How do you put a beach on to a stage? It was bound to be a perilous project, taking what is possibly Scotland’s best-loved film, Local Hero, more than three decades after its release and transforming it into musical theatre. It is made even more so when the central character is arguably the mystical, magical Highland beach, which captivates the dollar-driven oil executive Mac in Bill Forsyth’s unobtrusive fairytale.
“You’re not supposed to do landscape on stage,” says the production’s Oscar-nominated director John Crowley, whose credits include Brooklyn, Boy A and Martin McDonagh’s The Pillowman. “The idea of trying to find a theatrical expression for that really intrigued me.”
“The music evokes and stands in for the landscape,” adds David Greig, artistic director of Edinburgh’s Lyceum, where the eagerly anticipated show will premiere this week. He has co-written the stage version with Forsyth himself.
The original soundtrack for Local Hero was composed by Mark Knopfler, who was born in Glasgow, and whose involvement is credited with bringing the film to a wider, more international audience. Knopfler ought to exude the casual confidence of a man familiar with selling out stadiums, but he brings only humility to Local Hero. “With a musical, this is my first attempt,” he says. “To be honest with you, I wasn’t sure I could do it at all.”
It’s plain that scoring the 1983 film remains one of the former Dire Straits frontman’s most treasured solo projects. “I remember when I did the film I didn’t want it to be stereotypically Scottish, with bagpipes and tartan shot through every piece. So I tried to create another kind of reality.” His folk-driven interludes did much to evoke the slow unravelling of Peter Riegert’s Mac, as he falls in love with the remote coastal village he has been tasked with acquiring by his eccentric, star-gazing boss Burt Lancaster, so that his company may level it in order to build an oil refinery.
“Once I started writing songs for the characters, I found that I could,” says Knopfler, “so I just carried on. There’s something in the story that’s so powerful. It’s to do with identity, who we are, who we think we are, who we might become. All these big, dramatic questions.”
Talking to the three men in Edinburgh, where they are in final rehearsals, their reverence for the original film and their delight at the prospect of reviving the story are palpable.

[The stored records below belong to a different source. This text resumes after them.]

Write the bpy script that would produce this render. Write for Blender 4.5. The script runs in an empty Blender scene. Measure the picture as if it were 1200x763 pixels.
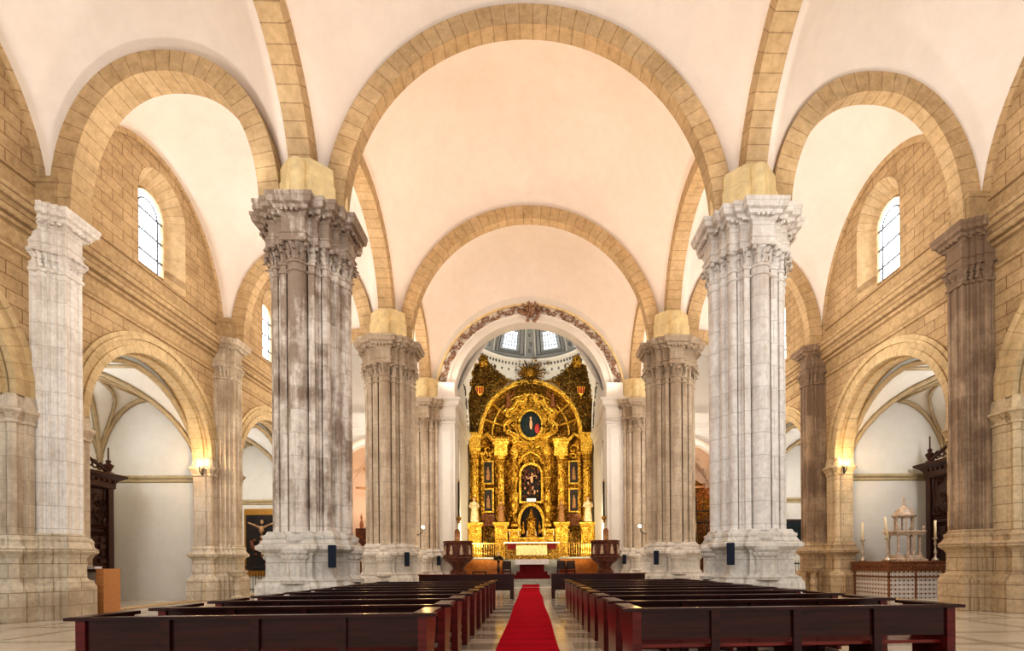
import bpy, math, random
from mathutils import Vector, Matrix
PI = math.pi
sin, cos, R = math.sin, math.cos, math.radians
sc = bpy.context.scene
COL = sc.collection
random.seed(7)

# ------------------------------------------------------------------ mesh builder
class MB:
    def __init__(s): s.v=[]; s.f=[]; s.uv=[]
    def add(s, vs, fs, uvs=None, M=None):
        b=len(s.v)
        if M is not None: vs=[tuple(M@Vector(p)) for p in vs]
        s.v+= [tuple(p) for p in vs]
        for i,f in enumerate(fs):
            s.f.append([b+k for k in f])
            s.uv.append(uvs[i] if uvs else None)
        return s
    def box(s,x0,x1,y0,y1,z0,z1,M=None):
        vs=[(x0,y0,z0),(x1,y0,z0),(x1,y1,z0),(x0,y1,z0),(x0,y0,z1),(x1,y0,z1),(x1,y1,z1),(x0,y1,z1)]
        return s.add(vs,[(0,3,2,1),(4,5,6,7),(0,1,5,4),(1,2,6,5),(2,3,7,6),(3,0,4,7)],None,M)
    def cbox(s,c,d,M=None):
        return s.box(c[0]-d[0]/2,c[0]+d[0]/2,c[1]-d[1]/2,c[1]+d[1]/2,c[2]-d[2]/2,c[2]+d[2]/2,M)
    def prism(s,pts,a0,a1,mp):
        n=len(pts)
        vs=[mp(p[0],p[1],a0) for p in pts]+[mp(p[0],p[1],a1) for p in pts]
        fs=[tuple(range(n))[::-1],tuple(range(n,2*n))]+[(i,(i+1)%n,n+(i+1)%n,n+i) for i in range(n)]
        return s.add(vs,fs)
    def lathe(s,prof,seg=16,c=(0,0,0),sx=1,sy=1,flute=0,a0=0,a1=2*PI):
        full=abs(a1-a0-2*PI)<1e-6
        m=seg if full else seg+1
        vs=[]
        for (r,z) in prof:
            for k in range(m):
                a=a0+(a1-a0)*k/seg
                rr=r*(1-(flute if k%2 else 0))
                vs.append((c[0]+rr*cos(a)*sx,c[1]+rr*sin(a)*sy,c[2]+z))
        fs=[]
        for i in range(len(prof)-1):
            for k in range(seg):
                k2=(k+1)%m
                fs.append((i*m+k,i*m+k2,(i+1)*m+k2,(i+1)*m+k))
        if full:
            fs.append(tuple(range(m))[::-1]); L=(len(prof)-1)*m
            fs.append(tuple(range(L,L+m)))
        return s.add(vs,fs)
    def tube(s,pts,r,seg=6,closed=False):
        pts=[Vector(p) for p in pts]; n=len(pts)
        rs=r if isinstance(r,(list,tuple)) else [r]*n
        vs=[]
        up=Vector((0,0,1))
        for i,p in enumerate(pts):
            t=(pts[(i+1)%n]-pts[i-1]) if closed else (pts[min(i+1,n-1)]-pts[max(i-1,0)])
            if t.length<1e-9: t=Vector((0,0,1))
            t.normalize()
            a=t.cross(up)
            if a.length<1e-3: a=t.cross(Vector((1,0,0)))
            a.normalize(); b=t.cross(a); 
            for k in range(seg):
                q=2*PI*k/seg
                vs.append(tuple(p+(a*cos(q)+b*sin(q))*rs[i]))
        fs=[]
        for i in range(n if closed else n-1):
            j=(i+1)%n
            for k in range(seg):
                k2=(k+1)%seg
                fs.append((i*seg+k,i*seg+k2,j*seg+k2,j*seg+k))
        if not closed:
            fs.append(tuple(range(seg))[::-1]); fs.append(tuple(range((n-1)*seg,n*seg)))
        return s.add(vs,fs)
    def ball(s,c,r,n=8,m=6,rot=None):
        if not isinstance(r,(list,tuple)): r=(r,r,r)
        vs=[(0,0,-1)]; 
        for i in range(1,m):
            a=-PI/2+PI*i/m
            for k in range(n):
                b=2*PI*k/n; vs.append((cos(a)*cos(b),cos(a)*sin(b),sin(a)))
        vs.append((0,0,1)); T=len(vs)-1
        fs=[(0,1+(k+1)%n,1+k) for k in range(n)]
        for i in range(m-2):
            for k in range(n):
                fs.append((1+i*n+k,1+i*n+(k+1)%n,1+(i+1)*n+(k+1)%n,1+(i+1)*n+k))
        fs+=[(T,1+(m-2)*n+k,1+(m-2)*n+(k+1)%n) for k in range(n)]
        out=[]
        for p in vs:
            q=Vector((p[0]*r[0],p[1]*r[1],p[2]*r[2]))
            if rot is not None: q=rot@q
            out.append((q.x+c[0],q.y+c[1],q.z+c[2]))
        return s.add(out,fs)
    def sweep(s,outline,prof,cap=True):
        n=len(outline); mit=[]
        for i in range(n):
            p0=Vector(outline[i-1]);p1=Vector(outline[i]);p2=Vector(outline[(i+1)%n])
            e1=(p1-p0).normalized();e2=(p2-p1).normalized()
            n1=Vector((e1.y,-e1.x));n2=Vector((e2.y,-e2.x))
            d=1+n1.dot(n2)
            mit.append((n1+n2)/max(d,0.3))
        vs=[]
        for (o,z) in prof:
            for i in range(n):
                vs.append((outline[i][0]+mit[i].x*o,outline[i][1]+mit[i].y*o,z))
        fs=[]
        for j in range(len(prof)-1):
            for i in range(n):
                k=(i+1)%n
                fs.append((j*n+i,j*n+k,(j+1)*n+k,(j+1)*n+i))
        if cap:
            fs.append(tuple(range(n))[::-1]); L=(len(prof)-1)*n
            fs.append(tuple(range(L,L+n)))
        return s.add(vs,fs)
    def build(s,name,mat,parent=None,smooth=False,loc=None,kind=None,angle=None):
        me=bpy.data.meshes.new(name); me.from_pydata(s.v,[],s.f)
        if any(u for u in s.uv):
            ul=me.uv_layers.new(name='UVMap')
            for p,u in zip(me.polygons,s.uv):
                if u:
                    for li,c in zip(p.loop_indices,u): ul.data[li].uv=c
        me.update()
        if smooth:
            for p in me.polygons: p.use_smooth=True
            if angle is not None:
                me.set_sharp_from_angle(angle=R(angle))
        me.materials.append(mat)
        o=bpy.data.objects.new(name,me); COL.objects.link(o)
        if parent: o.parent=parent
        if loc: o.location=loc
        if kind: o['kind']=kind
        return o

def tag(o,label,cat,group=None,kind=None):
    o['label']=label; o['category']=cat
    if group: o['group']=group
    if kind: o['kind']=kind
    return o
def thing(name,label,cat,loc=(0,0,0),rz=0,group=None,sx=1):
    o=bpy.data.objects.new(name,None); COL.objects.link(o)
    o.location=loc; o.rotation_euler=(0,0,rz); o.scale=(sx,1,1)
    return tag(o,label,cat,group)
def struct(name,mb,mat,smooth=False,parent=None,label=None,angle=None):
    o=mb.build(name,mat,parent,smooth,angle=angle)
    if not parent: o['kind']='structure'
    if label: o['label']=label
    return o
def kids(o): return [c for c in bpy.data.objects if c.parent==o]
def dup(root,loc,rz=None,label=None,group=None,parent=None):
    r=root.copy(); COL.objects.link(r)
    if parent is not None: r.parent=parent
    if loc is not None: r.location=loc
    if rz is not None: r.rotation_euler=(0,0,rz)
    if label: r['label']=label
    if group: r['group']=group
    for ch in kids(root):
        c=ch.copy(); COL.objects.link(c); c.parent=r
        for g in kids(ch):
            d=g.copy(); COL.objects.link(d); d.parent=c
    return r
def filled(outer,holes,t):
    """planar shape with holes, extruded: returns verts (a,b,c) faces; c in [-t/2,t/2]"""
    cu=bpy.data.curves.new('tmp','CURVE'); cu.dimensions='2D'; cu.fill_mode='BOTH'; cu.extrude=t/2
    for pts in [outer]+holes:
        sp=cu.splines.new('POLY'); sp.points.add(len(pts)-1)
        for i,p in enumerate(pts): sp.points[i].co=(p[0],p[1],0,1)
        sp.use_cyclic_u=True
    ob=bpy.data.objects.new('tmp',cu); COL.objects.link(ob)
    dg=bpy.context.evaluated_depsgraph_get(); dg.update()
    me=bpy.data.meshes.new_from_object(ob.evaluated_get(dg))
    vs=[tuple(v.co) for v in me.vertices]; fs=[tuple(p.vertices) for p in me.polygons]
    bpy.data.objects.remove(ob); bpy.data.curves.remove(cu); bpy.data.meshes.remove(me)
    return vs,fs
def arch_outline(c,hw,z0,zs,r=None,rise=None,n=24,bottom=True):
    """door-like outline: centre c, half width hw, base z0, spring zs, rise"""
    rise=rise or hw
    pts=[(c-hw,z0)] if bottom else []
    for i in range(n+1):
        a=PI-PI*i/n
        pts.append((c+hw*cos(a),zs+rise*sin(a)))
    if bottom: pts.append((c+hw,z0))
    return pts

# ------------------------------------------------------------------ materials
class NT:
    def __init__(s,name):
        s.m=bpy.data.materials.new(name); s.m.use_nodes=True; s.t=s.m.node_tree
        s.b=s.t.nodes['Principled BSDF']
    def n(s,typ,**kw):
        nd=s.t.nodes.new(typ)
        for k,v in kw.items():
            if k in nd.inputs: s.setin(nd.inputs[k],v)
            else: setattr(nd,k,v)
        return nd
    def setin(s,sock,v):
        if hasattr(v,'is_output') or isinstance(v,bpy.types.NodeSocket): s.t.links.new(v,sock)
        else: sock.default_value=v
    def l(s,a,b): s.t.links.new(a,b)
    def noise(s,vec,scale,detail=4,rough=.55):
        nd=s.n('ShaderNodeTexNoise'); nd.inputs['Scale'].default_value=scale
        nd.inputs['Detail'].default_value=detail; nd.inputs['Roughness'].default_value=rough
        if vec is not None: s.l(vec,nd.inputs['Vector'])
        return nd.outputs['Fac']
    def ramp(s,fac,stops):
        nd=s.n('ShaderNodeValToRGB'); cr=nd.color_ramp
        while len(cr.elements)<len(stops): cr.elements.new(.5)
        for e,(p,c) in zip(cr.elements,stops):
            e.position=p; e.color=(c[0],c[1],c[2],1) if not isinstance(c,(int,float)) else (c,c,c,1)
        s.l(fac,nd.inputs['Fac']); return nd.outputs['Color']
    def mix(s,fac,a,b,mode='MIX'):
        nd=s.n('ShaderNodeMix'); nd.data_type='RGBA'; nd.blend_type=mode
        for i,v in ((0,fac),(6,a),(7,b)):
            sk=nd.inputs[i]
            if isinstance(v,bpy.types.NodeSocket): s.l(v,sk)
            elif isinstance(v,(int,float)) : sk.default_value=v if i==0 else (v,v,v,1)
            else: sk.default_value=(v[0],v[1],v[2],1)
        return nd.outputs[2]
    def math(s,op,a,b=None,c=None):
        nd=s.n('ShaderNodeMath',operation=op)
        for i,v in enumerate((a,b,c)):
            if v is None: continue
            if isinstance(v,bpy.types.NodeSocket): s.l(v,nd.inputs[i])
            else: nd.inputs[i].default_value=v
        return nd.outputs[0]
    def pos(s): return s.n('ShaderNodeNewGeometry').outputs['Position']
    def obj(s): return s.n('ShaderNodeTexCoord').outputs['Object']
    def uvc(s): return s.n('ShaderNodeTexCoord').outputs['UV']
    def wallvec(s,sc_=1.0,src=None):
        sep=s.n('ShaderNodeSeparateXYZ'); s.l(src or s.pos(),sep.inputs[0])
        a=s.math('ADD',sep.outputs[0],sep.outputs[1])
        cb=s.n('ShaderNodeCombineXYZ'); s.l(a,cb.inputs[0]); s.l(sep.outputs[2],cb.inputs[1])
        return cb.outputs[0]
    def brick(s,vec,c1,c2,mortar,w,h,ms=.012,off=.5,smooth=.1,bias=0):
        nd=s.n('ShaderNodeTexBrick'); nd.offset=off
        s.l(vec,nd.inputs['Vector'])
        nd.inputs['Color1'].default_value=(*c1,1); nd.inputs['Color2'].default_value=(*c2,1); nd.inputs['Mortar'].default_value=(*mortar,1)
        nd.inputs['Scale'].default_value=1; nd.inputs['Brick Width'].default_value=w; nd.inputs['Row Height'].default_value=h
        nd.inputs['Mortar Size'].default_value=ms; nd.inputs['Mortar Smooth'].default_value=smooth; nd.inputs['Bias'].default_value=bias
        return nd
    def bump(s,h,strength=.3,dist=.05):
        nd=s.n('ShaderNodeBump'); nd.inputs['Strength'].default_value=strength; nd.inputs['Distance'].default_value=dist
        s.l(h,nd.inputs['Height']); s.l(nd.outputs[0],s.b.inputs['Normal'])
    def out(s,col=None,rough=None,metal=None):
        if col is not None: 
            if isinstance(col,bpy.types.NodeSocket): s.l(col,s.b.inputs['Base Color'])
            else: s.b.inputs['Base Color'].default_value=(*col,1)
        if rough is not None:
            if isinstance(rough,bpy.types.NodeSocket): s.l(rough,s.b.inputs['Roughness'])
            else: s.b.inputs['Roughness'].default_value=rough
        if metal is not None: s.b.inputs['Metallic'].default_value=metal
        return s.m
def simple(name,col,rough=.6,metal=0,var=.12,scale=3,bump=0):
    t=NT(name); f=t.noise(t.obj(),scale,5)
    c=t.ramp(f,[(.3,tuple(x*(1-var) for x in col)),(.7,tuple(min(1,x*(1+var)) for x in col))])
    if bump: t.bump(t.noise(t.obj(),scale*6,4),bump,.02)
    return t.out(c,rough,metal)
def emis(name,col,st):
    t=NT(name); t.b.inputs['Emission Color'].default_value=(*col,1); t.b.inputs['Emission Strength'].default_value=st
    return t.out(col,.5)

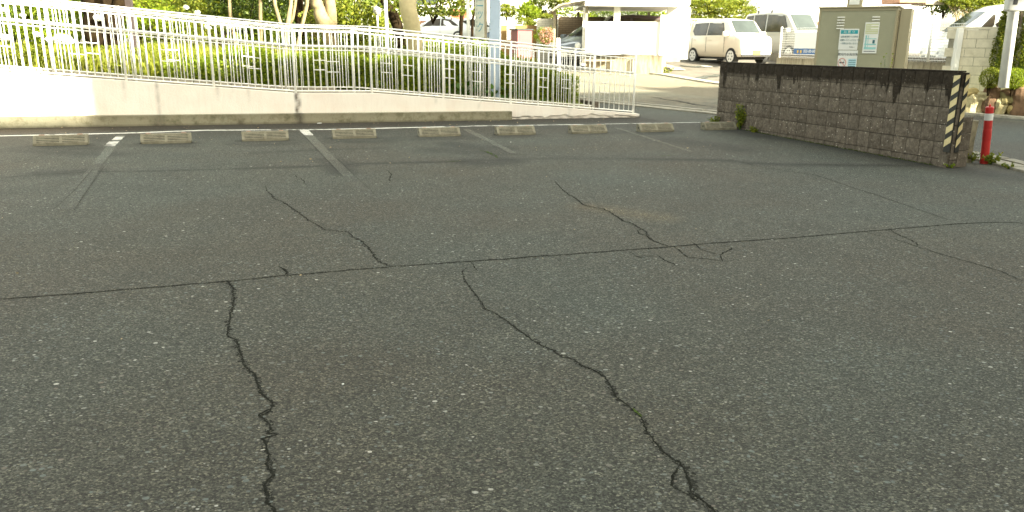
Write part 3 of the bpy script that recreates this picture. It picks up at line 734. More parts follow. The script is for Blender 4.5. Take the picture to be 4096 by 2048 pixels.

“We all come at it from slightly different love affairs [with the film]”, says Crowley. As a teenager in Ireland, he “played the soundtrack to death” before he saw the film. Greig, who grew up in Scotland in the 80s, was a big Forsyth fan “because [with films such as Gregory’s Girl] he created the world in which you lived. There was no other representation of our world.”
The musical is still set in 1983, but with a number of updates to reflect contemporary sensibilities. The role of Stella, the wife of the local pub landlord, is expanded significantly, while the impact of another US businessman, whose efforts to develop a Scottish beach were not welcomed by locals, could not be ignored.
“We did explore the Trump question”, says Greig, “because we were in the middle of making it when he was elected, but actually we all consciously decided to pull back a bit. The audience will already be thinking that and they certainly don’t need us to show them that we agree with them.”
“We didn’t want it to be a cosy oil-bashing thing,” says Crowley, pointing out that the politics in Forsyth’s film were far more nuanced than that. “There’s an economic reality that’s very gently threaded through the film. Forsyth doesn’t do social realism in your face, but a lot of them are working two or three jobs and there’s mention of the lobsters that get landed there, but they’re not eaten by the locals because they’re too expensive.”
“On top of that, if you were given the chance to be a millionaire who’s to say that you can’t because you’ll destroy the environment?” One of the canniest plot twists in the film is that the village is not populated by kilted eco-warriors, but hard-working pragmatists who are desperate to sell up and only want to ensure that the price is right. “It still does ask very real questions about what’s of value to people’s lives: a landscape, lifestyle, community, and who gets to judge what you should or should not do.”
Although the musical will transfer to the Old Vic in London, all three are adamant that the first shows must be seen in Scotland. “It has to be born here,” insists Greig, “because that way we will make something as new for this theatre, this audience and then we’ll see where it flies. But it will be anchored and rooted here.”
• Local Hero is at the Lyceum, Edinburgh, 14 March-4 May.